Naked Lunch.

“You were not there for the beginning. You will not be there for the end": First Edition of William S. Burroughs' Naked Lunch; Signed by Him With the original prospectus

Naked Lunch.

BURROUGHS, William S.

$2,500.00

Item Number: 87577

New York: Grove Press, Inc, 1962.

First American edition, first issue jacket with no zip code on rear panel and no roman numerals on lower spine near back panel of Burroughs’ classic novel. Octavo, original cloth. Signed by William S. Burroughs on the title page. Fine in a near fine price-clipped dust jacket with a touch of rubbing. Included is the original prospectus issued by Grove Press prior to publication. Photograph of Burroughs on the rear panel by Martha Rocher. An exceptional example, scarce with the original prospectus.

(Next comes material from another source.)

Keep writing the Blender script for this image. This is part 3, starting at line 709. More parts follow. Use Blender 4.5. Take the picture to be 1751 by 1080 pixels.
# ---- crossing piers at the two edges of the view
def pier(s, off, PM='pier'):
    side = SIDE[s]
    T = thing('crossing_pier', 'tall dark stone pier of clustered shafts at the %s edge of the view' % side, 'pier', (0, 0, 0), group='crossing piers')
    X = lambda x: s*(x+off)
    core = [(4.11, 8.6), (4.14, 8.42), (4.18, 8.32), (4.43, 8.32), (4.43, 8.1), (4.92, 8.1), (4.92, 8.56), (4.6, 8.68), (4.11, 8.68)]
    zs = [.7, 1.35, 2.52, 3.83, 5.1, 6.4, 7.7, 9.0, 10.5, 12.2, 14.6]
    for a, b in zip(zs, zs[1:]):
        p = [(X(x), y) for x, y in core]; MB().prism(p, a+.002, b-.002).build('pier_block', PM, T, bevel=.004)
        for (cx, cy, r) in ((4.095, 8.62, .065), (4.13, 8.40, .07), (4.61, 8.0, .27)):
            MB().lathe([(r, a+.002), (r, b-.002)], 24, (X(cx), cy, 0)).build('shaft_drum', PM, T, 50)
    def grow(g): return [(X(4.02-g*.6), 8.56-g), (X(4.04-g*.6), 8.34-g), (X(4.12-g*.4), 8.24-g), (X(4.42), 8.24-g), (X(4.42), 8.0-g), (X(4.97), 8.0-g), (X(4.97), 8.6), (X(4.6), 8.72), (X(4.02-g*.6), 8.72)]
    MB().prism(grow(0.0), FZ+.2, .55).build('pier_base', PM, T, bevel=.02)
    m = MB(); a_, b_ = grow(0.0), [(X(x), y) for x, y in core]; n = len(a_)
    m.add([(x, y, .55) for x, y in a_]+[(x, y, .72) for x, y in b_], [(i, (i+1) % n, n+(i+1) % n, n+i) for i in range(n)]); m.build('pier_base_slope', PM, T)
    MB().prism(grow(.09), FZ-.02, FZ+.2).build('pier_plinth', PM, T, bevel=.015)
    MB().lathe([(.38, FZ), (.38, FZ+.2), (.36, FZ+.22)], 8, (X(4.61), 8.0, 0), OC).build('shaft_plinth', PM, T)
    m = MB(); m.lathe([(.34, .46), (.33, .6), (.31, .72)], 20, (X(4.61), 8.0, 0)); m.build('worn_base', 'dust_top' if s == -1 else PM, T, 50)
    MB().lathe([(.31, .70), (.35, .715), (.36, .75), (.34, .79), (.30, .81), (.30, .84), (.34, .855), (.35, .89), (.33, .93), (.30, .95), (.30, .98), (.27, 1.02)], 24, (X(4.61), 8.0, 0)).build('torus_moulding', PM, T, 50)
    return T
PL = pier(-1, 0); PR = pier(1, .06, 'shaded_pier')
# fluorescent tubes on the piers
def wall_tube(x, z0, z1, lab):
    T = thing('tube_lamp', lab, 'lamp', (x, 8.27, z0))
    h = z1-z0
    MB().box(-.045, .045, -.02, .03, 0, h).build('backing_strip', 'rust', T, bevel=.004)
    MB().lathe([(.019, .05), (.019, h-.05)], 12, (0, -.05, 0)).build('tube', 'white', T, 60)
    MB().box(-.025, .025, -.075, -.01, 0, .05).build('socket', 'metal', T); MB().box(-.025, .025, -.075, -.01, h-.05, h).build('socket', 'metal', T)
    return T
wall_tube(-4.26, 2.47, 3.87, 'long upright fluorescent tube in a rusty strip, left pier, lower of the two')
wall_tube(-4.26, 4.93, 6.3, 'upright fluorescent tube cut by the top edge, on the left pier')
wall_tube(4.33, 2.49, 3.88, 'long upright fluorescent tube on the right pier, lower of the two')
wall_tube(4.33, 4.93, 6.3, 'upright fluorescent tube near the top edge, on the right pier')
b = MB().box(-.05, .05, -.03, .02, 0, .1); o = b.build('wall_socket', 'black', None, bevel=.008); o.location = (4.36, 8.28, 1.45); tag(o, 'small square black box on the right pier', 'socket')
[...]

Naked Lunch is considered Burroughs' seminal work. Extremely controversial in both its subject matter and its use of obscene language (something Burroughs recognized and intended), the book was banned in Boston and Los Angeles in the United States, and several European publishers were harassed. It was one of the more recent American books over which an obscenity trial was held. The book was banned in Boston in 1962 due to obscenity (notably child murder and acts of pedophilia), making it among the last works to be banned in that city, but that decision was reversed in 1966 by the Massachusetts Supreme Judicial Court. The Appeals Court found the book did not violate obscenity statutes, as it was found to have some social value. The hearing included testimony in support of the work by Allen Ginsberg and Norman Mailer. Burroughs states in his introduction that Jack Kerouac suggested the title. "The title means exactly what the words say: naked lunch, a frozen moment when everyone sees what is on the end of every fork." In a June 1960 letter to Allen Ginsberg, Kerouac said that he was pleased that Burroughs had credited him with the title. He states that Ginsberg misread "Naked Lust" from the manuscript, and only he noticed. Kerouac did not specify which manuscript and critics could only speculate until 2003 when Burroughs scholar Oliver Harris established that, in his Lower East Side apartment in fall 1953, Ginsberg had been reading aloud to Kerouac from the manuscript of Queer, which Burroughs had just brought with him from Mexico City.[8] For the next five years, Burroughs used the title to refer to a three-part work made up of 'Junk,' 'Queer' and 'Yage,' corresponding to his first three manuscripts, before it came to describe the book later published as Naked Lunch, which was based largely on his 1957 'Interzone' manuscript. It was named by Time Magazine's "100 Best English-language Novels from 1923 to 2005". In 1991, David Cronenberg directed a film of the same name based on the novel and other Burroughs writings.